WALSH DIDN’T FILM RAMS DURING 2001 REGULAR SEASON
Posted by Mike Florio on May 26, 2008, 9:29 p.m.
Last week, we wrote that someone needs to nail down the question of whether former Pats video employee Matt Walsh taped the defensive coaching signals of the St. Louis Rams during the 2001 regular-season game played between the two teams.
If Walsh did, then there would be a real possibility that the tape was used in an effort to crack the Rams’ code for the teams’ Super Bowl XXXVI rematch.
Buried in a Q&A session between Walsh and the New York Times is the apparent answer to the question. Asked what his duties were during that regular-season game, Walsh said: “Filmed, to the best of my recollection. I can’t specifically say I remember the details of what I filmed.”
So the answer to the key question is “maybe”.
We’re concerned, frankly, by the equivocal nature of Walsh’s response. Faced with an opportunity to remove a fairly large cloud of concern from the Pats’ unexpected achievements in 2001, Walsh pulled out the “I don’t remember” card, even though his memory on other topics is as clear and thorough as Rain Man’s knowledge of the phone book from A through half of G.
How could Walsh not remember whether the team’s then-fledging taping experiment would return the ultimate payoff by giving the Pats video evidence of the Rams’ defensive coaching signals as the two teams prepared to meet in the Super Bowl?
Surely, Walsh didn’t tape the Rams’ defensive coaching signals during that regular season game. Otherwise, he would have said that he did. His failure to say that he didn’t in unmistakable terms is, in our view, disgraceful.

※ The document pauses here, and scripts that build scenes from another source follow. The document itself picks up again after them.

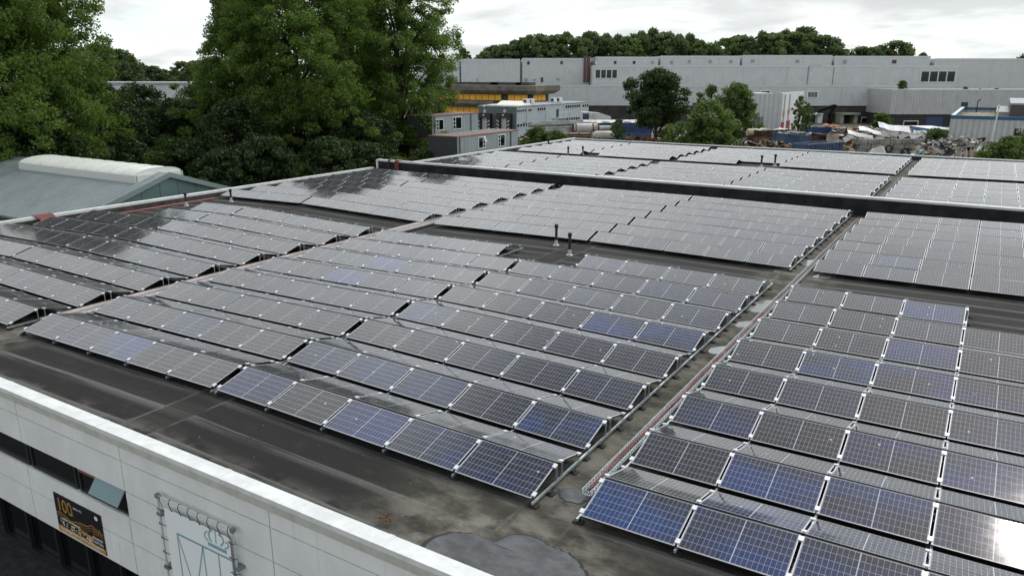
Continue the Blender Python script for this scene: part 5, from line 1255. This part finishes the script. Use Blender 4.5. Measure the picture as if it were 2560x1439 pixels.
b = MBM(M); sideq(b, .05, .14, h1 * .45, h1 * .58); sideq(b, .27, .38, h1 * .47, h1 * .60); obj('orange_patch', b.done(), mat('faded_orange', (.62, .30, .20), .6), sd)
# container roofs by the hall
def cont(px, dd, turn, pyt, hw, ln, label, m_, roofm, marks=False):
    M = fr(px, dd, turn); tk = root('container', label, 'container', M); h1 = zof(pyt, dd); b = MBM(M); b.box(-hw, hw, -ln, ln, 0, h1 - .08)
    for k in range(12): x = -hw + 2 * hw * (k + .5) / 12; b.box(x - .05, x + .05, -ln - .06, -ln, .2, h1 - .2)
    for k in range(20): y = -ln + 2 * ln * (k + .5) / 20; b.box(hw, hw + .06, y - .06, y + .06, .2, h1 - .2)
    obj('box', b.done(), m_, tk); b = MBM(M); b.box(-hw - .05, hw + .05, -ln - .05, ln + .05, h1 - .08, h1); obj('roof', b.done(), roofm, tk)
    if marks:
        b = MBM(M); rg = random.Random(1)
        for k in range(9): x = -hw * .8 + hw * 1.6 * k / 9; b.box(x, x + hw * .12, -ln - .075, -ln - .062, h1 * .5, h1 * .5 + .55)
        obj('faded_marking', b.done(), DIRTYW, tk)
cont(2290, 152, -4, 316, 2.2, 3.6, 'container with dull grey roof beside the white-roofed blue container', mat('container_grey', (.2, .2, .19), .7, 0, .3, .3, 1), mat('dull_roof', (.36, .355, .34), .7, 0, .3, .2, .6))
cont(2330, 145, -4, 317, 2.0, 4.4, 'blue container with a bright white roof at the end of the scrap heap', mat('container_blue_bright', (.05, .14, .32), .5, 0, .4, .3, 1), SHEETW, True)
cont(2375, 141, -4, 321, 1.9, 4.2, 'container with a mossy grey roof against the blue-trimmed building', mat('container_dark', (.04, .045, .045), .6), mat('mossy_roof', (.24, .25, .16), .85, 0, .2, .4, .6))
# blue-trimmed building with a name board
BVV = 125.0; c0 = at_v(2378, 288, BVV); c1 = at_u(2405, 268, c0.x); BT = mat('blue_trim', (.02, .095, .20), .45); BRW = corrugated('trimmed_sheet', (.50, .50, .495), (.56, .56, .55), 'x', .75, .6, .5, .1, .15)
bb = thing('trimmed_building', 'grey ribbed flat-roofed building with bright blue roof trim and a dark name board', 'building', (c0.x, BVV, GZ))
b = MB(); b.box(c0.x, c0.x + 40, BVV, BVV + .3, GZ, c0.z - .5); b.box(c0.x, c0.x + .3, BVV + .31, c1.y, GZ, c0.z - .5); b.box(c0.x + .31, c0.x + 40, c1.y - .3, c1.y, GZ, c0.z - .5); obj('wall', b, BRW, bb)
b = MB(); b.box(c0.x + .3, c0.x + 40, BVV + .3, c1.y - .3, c0.z - 1.2, c0.z - .9); obj('roof', b, mat('gravel_roof', (.27, .23, .16), .9, 0, .2, .35, 1.2), bb)
b = MB(); b.box(c0.x - .05, c0.x + 40, BVV - .08, BVV + .35, c0.z - .5, c0.z - .02); b.box(c0.x - .05, c0.x + .5, BVV + .36, c1.y, c0.z - .5, c0.z - .02); b.box(c0.x + .51, c0.x + 40, c1.y - .4, c1.y + .02, c0.z - .5, c0.z - .02); obj('blue_trim', b, BT, bb)
b = MB(); b.box(c0.x - .02, c0.x + .52, BVV + .2, c1.y, c0.z - .015, c0.z + .03); obj('pale_capping', b, mat('cyan_capping', (.45, .60, .62), .5), bb)
b = MB(); b.box(c0.x - .2, c0.x + .9, c1.y - .2, c1.y + .9, c0.z, c0.z + .9); obj('corner_box', b, DARKFRAME, bb); b = MB(); p = at_v(2443, 267, c1.y); b.tube([(p.x, c1.y - 1, c0.z - 1), (p.x, c1.y - 1, p.z + 1.0)], .1, 6); b.tube([(p.x, c1.y - 1, p.z + 1.0), (p.x + .4, c1.y - 1, p.z + 1.4)], .12, 6); obj('flue', b, DARKFRAME, bb)
wg = at_v(2523, 290, BVV + 5); wt = at_v(2523, 262, BVV + 5); b = MB(); b.box(wg.x, wg.x + 20, BVV + 5, c1.y - .5, c0.z - .9, wt.z); obj('upper_wing', b, corrugated('dark_wing', (.06, .055, .052), (.08, .075, .07), 'x', .5, .3, .6, 0, .1), bb)
b = MB(); b.box(wg.x - .1, wg.x + 20, BVV + 4.9, c1.y - .4, wt.z, wt.z + .25); b.box(wg.x - 1.8, wg.x - .02, BVV + 8, c1.y - 1, c0.z - .9, wt.z - 1.2); obj('wing_trim', b, HGREY, bb)
s0 = at_v(2537, 321, BVV); s1 = at_v(2582, 341, BVV); b = MB(); b.box(s0.x, s1.x, BVV - .12, BVV - .01, s1.z, s0.z); sg = thing('name_board', 'dark name board with white letters on the blue-trimmed building', 'sign', (s0.x, BVV - .12, s1.z)); obj('board', b, PBLACK, sg)
l0 = at_v(2541, 331, BVV - .13); text_obj('lettering', 'DFW', 1.15, PRINTW, Matrix.Translation((l0.x, BVV - .13, l0.z - .05)) @ STAND, sg, at_v(2558, 331, BVV - .13).x - l0.x)
b = MB(); q0 = at_v(2528, 346, BVV - .01); b.box(q0.x, q0.x + 12, BVV - .25, BVV - .01, q0.z - .4, q0.z); b.box(q0.x, q0.x + 12, BVV - .06, BVV - .02, GZ, q0.z - .41); obj('entrance_canopy', b, HGREY, bb)
# flagpole
p = at_d(2476, 352, 112); zt = at_d(2484, 268, 112).z; fp = thing('flagpole', 'tall white flagpole in front of the blue-trimmed building', 'flagpole', (p.x, p.y, GZ))
b = MB(); tp = (p.x + .35, p.y, zt); b.tube([(p.x, p.y, GZ), tp], [.16, .09], 8); smooth(obj('pole', b, WHITE, fp)); b = MB(); b.tube([(tp[0], tp[1], zt), (tp[0], tp[1], zt + .12), (tp[0], tp[1], zt + .3)], [.1, .2, .08], 8); obj('finial', b, WHITE, fp)

# ------------------------------------------------------------------ trees
def tree_mesh(name, seed, H, Rr, base, leaf, ls, nclump, lpc, crad, shape='oval', bark=BARK, lean=0.0):
    rs = np.random.RandomState(seed); b = MB()
    tr = H * .018 + .08
    pts = [Vector((lean * H * f + rs.normal(0, .012 * H) * f, rs.normal(0, .012 * H) * f, H * .93 * f)) for f in np.linspace(0, 1, 7)]
    b.tube(pts, [tr * (1 - .9 * f) + .02 for f in np.linspace(0, 1, 7)], 8)
    def prof(f):
        if shape == 'column': return (min(1, f / .12) ** .7) * (1 - max(0, f - .45) / .55) ** .55 if f < 1 else 0
        if shape == 'bush': return math.sqrt(max(0, 1 - (f * 1.0) ** 2.2)) * (.8 + .2 * f)
        if shape == 'cone': return max(0, 1 - f) ** .8
        return math.sqrt(max(0, 1 - (2 * f - .85) ** 2 / 1.3225)) if f > .05 else .6
    cs = []
    for k in range(nclump):
        f = rs.uniform(0, 1) ** .9; an = rs.uniform(0, 2 * math.pi); lob = 1 + .26 * math.sin(3 * an + seed + 5 * f) + .2 * math.sin(5 * an + 11 * f + seed * 2)
        rad = Rr * prof(f) * lob * math.sqrt(rs.uniform(.12, 1)) * rs.uniform(.85, 1.12)
        cs.append((math.cos(an) * rad + lean * H * (base + (1 - base) * f), math.sin(an) * rad, H * (base + (1 - base) * f)))
    # limbs reach the clumps they carry
    for k in range(0, nclump, max(1, nclump // 46)):
        c = Vector(cs[k]); f0 = max(.08, min(.9, (c.z / H) - .22)); fi = f0 * 6 / .93; i = min(5, int(fi)); p = pts[i].lerp(pts[i + 1], min(1, fi - i))
        mid = p.lerp(c, .5) + Vector((0, 0, .03 * H)); b.tube([p, mid, c], [tr * .36 * (1 - f0) + .02, tr * .2 * (1 - f0) + .015, .012], 5, caps=False)
    trunk = b.mesh(name + '_trunk', bark)
    cs = np.array(cs); N = nclump * lpc
    ctr = np.repeat(cs, lpc, 0); cr = np.repeat(crad * rs.uniform(.55, 1.25, nclump), lpc)
    off = rs.normal(0, 1, (N, 3)); off /= np.linalg.norm(off, axis=1)[:, None]; off *= (rs.uniform(0, 1, N) ** .45)[:, None] * cr[:, None]; off[:, 2] *= .7
    P = ctr + off
    n = rs.normal(0, 1, (N, 3)) + off / cr[:, None] * .9 + np.array([0, 0, .5]); n /= np.linalg.norm(n, axis=1)[:, None]
    a = np.cross(n, rs.normal(0, 1, (N, 3))); a /= np.linalg.norm(a, axis=1)[:, None]; c = np.cross(n, a)
    s = (ls * rs.uniform(.45, 1.5, N))[:, None]
    V = np.stack([P - a * s, P - c * s * .6, P + a * s, P + c * s * .6], 1).reshape(-1, 3)
    me = bpy.data.meshes.new(name + '_crown'); me.vertices.add(4 * N); me.vertices.foreach_set('co', V.astype(np.float32).ravel())
    me.loops.add(4 * N); me.loops.foreach_set('vertex_index', np.arange(4 * N, dtype=np.int32))
    me.polygons.add(N); me.polygons.foreach_set('loop_start', np.arange(0, 4 * N, 4, dtype=np.int32)); me.polygons.foreach_set('loop_total', np.full(N, 4, dtype=np.int32))
    me.materials.append(leaf); me.update(calc_edges=True)
    return trunk, crown_ok(me)
def crown_ok(me): me.validate(); return me
def tree(name, label, cat, meshes, loc, s=1.0, rot=0.0, sz=1.0, group=None):
    t_ = thing(name, label, cat, loc, group); t_.scale = (s, s, s * sz); t_.rotation_euler = (0, 0, rot)
    link('trunk', meshes[0], t_); link('crown', meshes[1], t_); return t_
def g_u(px, py, u): p = at_u(px, py, u); return (p.x, p.y, GZ)
def g_d(px, dd): p = at_d(px, 300, dd); return (p.x, p.y, GZ)
POP1 = tree_mesh('poplar', 1, 27, 8.0, .06, LEAF_P, .11, 1400, 200, .95, 'column'); POP2 = tree_mesh('poplar', 2, 29, 6.6, .08, LEAF_P, .11, 1080, 190, .92, 'column'); POP3 = tree_mesh('poplar', 3, 24, 5.6, .06, LEAF_P, .115, 600, 200, .95, 'column')
DK1 = tree_mesh('broadleaf', 4, 13, 5.0, .12, LEAF_D, .17, 230, 120, 1.1); DK2 = tree_mesh('broadleaf', 5, 12, 4.5, .1, LEAF_D, .16, 200, 120, 1.0)
SH1 = tree_mesh('shrub', 6, 6, 3.6, .02, LEAF_D, .12, 230, 150, .62, 'bush'); SH2 = tree_mesh('shrub', 7, 5, 3.2, .02, LEAF_P, .12, 200, 150, .58, 'bush')
PG = 'poplars beside the shed'
tree('poplar', 'tall poplar at the picture edge above the teal shed', 'tree', POP1, g_u(20, 300, -73), 1.0, .3, 1.05, PG)
tree('poplar', 'slimmer lit poplar leaning out over the teal shed beside the tall one', 'tree', POP3, g_u(118, 300, -75), 1.02, 1.2, 1.0, PG)
tree('poplar', 'biggest poplar, with the widest crown, behind the verge of the teal shed', 'tree', POP1, g_u(745, 300, -66), 1.12, 2.0, .98, PG)
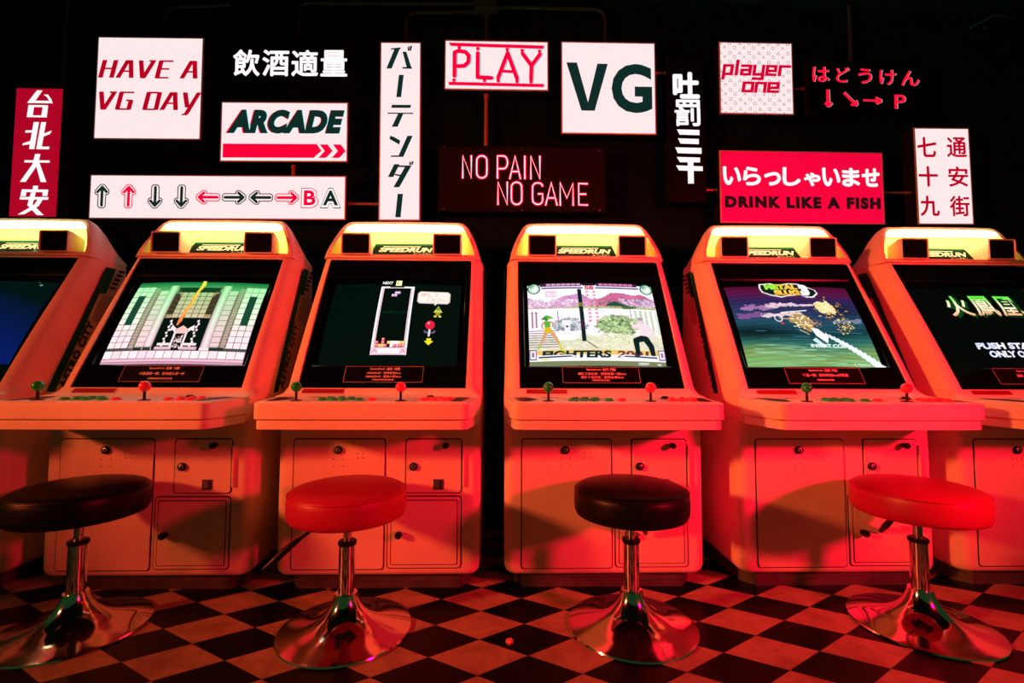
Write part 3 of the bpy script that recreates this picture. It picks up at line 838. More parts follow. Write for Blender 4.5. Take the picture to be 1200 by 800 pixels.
    limb([(gx - .6, 45), (gx - 3, 52), (gx - 6.6, 60)], [3.0, 2.2, 1.1], skin, 8); limb([(gx + 1.6, 45), (gx + 6, 52), (gx + 9.4, 61)], [3.2, 2.4, 1.2], skin, 8)
    limb([(gx - 5.6, 58), (gx - 7.4, 61.4)], [1.5, 1.3], rgb(180, 190, 70), 9); limb([(gx + 7.8, 57), (gx + 9.8, 62.4), (gx + 12.4, 63.8)], [1.8, 1.6, 1.2], rgb(206, 206, 60), 9)
    P.poly([(gx - 2.6, 37), (gx + 2.6, 37), (gx + 2.2, 42.4), (gx + 3.2, 47), (gx - 2.4, 47), (gx - 1.8, 42.4)], rgb(96, 170, 60), 8); P.poly([(gx - 2, 42.6), (gx + 2.2, 42.6), (gx + 3.6, 47.6), (gx - 2.2, 47.8)], rgb(218, 180, 30), 9)
    limb([(gx - 2.4, 37.8), (gx - 4.2, 41), (gx - 3.2, 44)], [1.6, 1.3, 1.0], skin, 9); limb([(gx + 2.4, 37.6), (gx + 4.8, 39.4), (gx + 3.6, 42)], [1.6, 1.3, 1.0], skin, 9)
    P.disc(gx + .4, 34.4, 1.6, 1.9, skin, 9)
    for dx, dy, rx_, ry_ in ((0, 33, 2.0, 1.4), (-1.6, 34, 1.4, 1.2), (1.8, 33.4, 1.4, 1.0), (-3, 35, 1.4, .9), (3.2, 34.2, 1.3, .8), (-.6, 35.6, 1.2, 1.6)): P.disc(gx + dx, dy, rx_, ry_, rgb(64, 176, 44) if dx >= 0 else rgb(40, 130, 50), 10, 10)
    # right fighter: pale jacket, dark trousers
    rx = 86
    P.disc(rx - 1, 36.2, 1.9, 2.3, rgb(228, 200, 205), 8); P.disc(rx - .6, 34.6, 2.2, 1.6, rgb(170, 150, 170), 9)
    P.poly([(rx - 3.4, 38.6), (rx + 3.8, 38.6), (rx + 5, 46), (rx + 3.6, 53), (rx - 3, 53), (rx - 2.4, 46)], rgb(240, 214, 226), 8)
    P.stroke([(rx - 3, 40), (rx - 6.4, 43), (rx - 7.6, 39)], 2.2, rgb(236, 212, 220), 8); P.stroke([(rx + 3.6, 40), (rx + 7, 45), (rx + 6.6, 50)], 2.0, rgb(236, 212, 220), 8)
    for pts in ([(rx - .6, 52), (rx - 6.4, 54), (rx - 6.2, 65.5)], [(rx + .8, 52), (rx + 4.4, 59), (rx + 5.2, 67)]): limb(pts, [5.4, 4.6, 3.2], rgb(8, 32, 36), 9)
    P.disc(rx, 52, 3.4, 2.2, rgb(8, 32, 36), 9)
    P.stroke([(rx - 8.4, 66.8), (rx - 5.6, 66.8)], 1.6, rgb(60, 60, 20), 10); P.stroke([(rx + 3, 68), (rx + 6.6, 68)], 1.6, rgb(8, 32, 36), 10)
    # status bars, portraits
    P.rect(10, -1.4, 43, 2.4, rgb(60, 30, 60), 8, 6, 1); P.rect(55, -1.4, 88, 2.4, rgb(60, 30, 60), 8, 6, 1)
    for k in range(7): P.rect(15 + k * 4, -0.9, 18.4 + k * 4, 1.4, rgb(206, 150, 196), 9); P.rect(57 + k * 4, -0.9, 60.4 + k * 4, 1.4, rgb(206, 120, 170), 9)
    for a, z in ((11, 44), (54, 89)):
        P.rect(a, 2.2, z, 3.2, rgb(250, 240, 250), 9, 6, 1); P.rect(a, 3.2, z, 4.6, rgb(60, 40, 110), 9, 6, 1); P.rect(a, 4.6, z, 5.2, rgb(250, 240, 250), 9, 6, 1)
    P.rect(44, -1.6, 54, 1.6, rgb(20, 20, 30), 9); P.rect(44.6, 1.6, 53.4, 6.4, rgb(250, 220, 226), 10); P.text('58', 45.4, 2, 52.4, 6, rgb(214, 20, 60), 0.04, 0, 11)
    for x in (5, 95):
        P.disc(x, 4.4, 5.2, 5.6, rgb(30, 90, 80), 9, 18); P.disc(x, 4.4, 4.2, 4.8, rgb(186, 226, 196), 10, 18); P.disc(x + .4, 4.8, 2.2, 3.0, rgb(250, 240, 236), 11); P.disc(x - 1.4, 2.2, 2.2, 2.0, rgb(120, 170, 140), 11)
    for k in range(3): P.text(['SHEEN', 'K.CHOI', 'RUGAL'][k][:5], 14, 7.2 + k * 2.3, 22.5, 8.9 + k * 2.3, rgb(226, 90, 160), 0.02, 0, 8)
    P.text('PART COIN', 45, 48.4, 66, 51.4, rgb(240, 240, 230), 0.01, 0, 9)
    P.text('FIGHTERS', 9, 62.8, 60, 68.8, rgb(12, 44, 46), 0.05, 0.1, 5); P.text('2001', 64, 62.8, 88, 68.6, rgb(110, 60, 70), 0.04, 0.1, 5)
    for x, sx in ((2.6, 1), (97.4, -1)):
        P.rect(x - 2.6, 62, x + 2.6, 70.6, rgb(120, 90, 140), 10); P.rect(x - 1.9, 63, x + 1.9, 69.6, rgb(250, 240, 250), 11); P.rect(x - .9, 64.4, x + .9, 68.2, rgb(150, 110, 160), 12)
        P.poly([(x + sx * 3, 67), (x + sx * 28, 66.4), (x + sx * 32, 68), (x + sx * 28, 69.8), (x + sx * 3, 70.4)], rgb(236, 236, 250), 11)
        P.poly([(x + sx * 4, 68), (x + sx * 27, 67.3), (x + sx * 30, 68.2), (x + sx * 4, 69.2)], rgb(30, 50, 80), 12)
    P.rect(8, 69.6, 14, 70.6, rgb(230, 220, 60), 12)
    P.text('CREDIT', 79, 72.6, 87, 74.4, rgb(250, 250, 250), 0.03, 0, 9); P.text('00', 93, 73.2, 96, 74.6, rgb(250, 250, 250), 0.03, 0, 9)
    P.build('screen_picture', 'paint_emit', c)
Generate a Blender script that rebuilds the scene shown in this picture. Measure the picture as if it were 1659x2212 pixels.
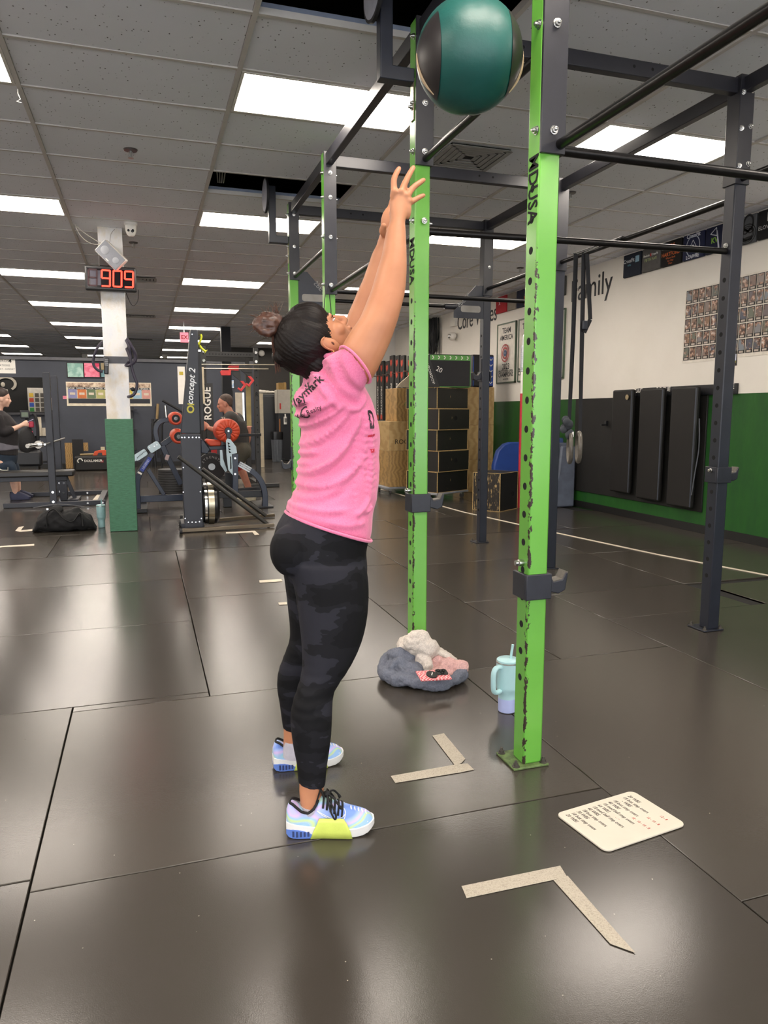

Our guess is that Walsh knew that he’d be running afoul of the terms of his indemnity agreement with the NFL if he said he taped the 2001 regular-season game with the Rams, and so he opted to allow the doubt to continue to hover on this specific question. And Greg Bishop of the New York Times, whose puff pieces on folks like Walsh lawyer Michael Levy, former Patriots quarterback Drew Bledsoe, and former NFL exec Charley Casserly possibly were rewarded with scoops such as the submission of tapes from Matt Walsh to the NFL, an off-the-record statement from a former Pats player (Bledsoe?) regarding the cheating scandal, an unnamed quotes from a longtime NFL exec with knowledge of competition committee meetings (Casserly?) regarding the supposed focus of cheating complaints on the Pats, failed in his duty to play both sides of the story evenly by not pressing Walsh as to the ludicrous nature of his supposed failure of recollection.
So even though Walsh stopped short of claiming that the Pats engaged in more widespread cheating than previously reported, we believe that part of his plan was to cause as much trouble for the team as he possibly could, while at the same time protecting himself against any claim that he was intentionally lying.
Also, Florio obviously read Bruce Allen's BSM piece.